09/24/2012 2:11PM

West Virginia Racing Commission rejects owner-trainer's appeal in slaughter case


The West Virginia Racing Commission has rejected the appeal of Mark Wedig, the owner and trainer that Mountaineer Park ejected under its anti-slaughter policy.

The commission denied Wedig’s appeal Sept. 17, following a Sept. 14 recommendation by hearing examiner Jeffrey Blaydes.

Blaydes had presided over a June 29 hearing in Newell, W.Va., where Wedig’s attorney, Lawrence L. Manypenny, had contended Wedig didn’t violate the policy when he retrieved racehorses Canuki and Cactus Cafe from Viande Richelieu, a Quebec slaughterhouse, because the horses were not slaughtered.

“It is clear from a review of this policy that Wedig’s contention is correct as it relates to the first sentence of the policy,” Blaydes wrote. “Obviously, the two horses were sent to slaughter, but Wedig brought them back alive to the United States. However, the second and third sentences provide further limitations upon an owner or trainer. The second sentence indicates that an owner [or] trainer must perform ‘reasonable diligence’ to determine if a prospective buyer plans to ‘put’ a horse to slaughter. Moreover, the third sentence of the policy states that all owners and trainers must ‘avoid the appearance of acting inconsistent with this policy or in any manner that harms the image of the horse-racing industry.’ . . . It is clear in this instance that Wedig has violated these more broadly worded goals of the policy.”

Blaydes also concluded that Wedig “intended to violate the anti-slaughter policy and did, in fact, attempt to violate the policy,” which Blaydes said put Wedig in violation of state racing rules.

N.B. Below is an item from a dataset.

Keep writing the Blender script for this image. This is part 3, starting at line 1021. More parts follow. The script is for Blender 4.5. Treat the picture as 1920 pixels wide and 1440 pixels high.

Wedig, who did not testify at the hearing, paid Barbara Price $300 for the two horses on April 23. In early May, the horses shipped to Richelieu in a slaughter consignment purchased by Fred Bauer. Questioned on or about May 12 by Mountaineer officials after horse-welfare advocates expressed concern about the horses’ whereabouts, Wedig said he did not know where the horses were. He retrieved them alive from Canada by May 19 and presented them at the June 29 hearing.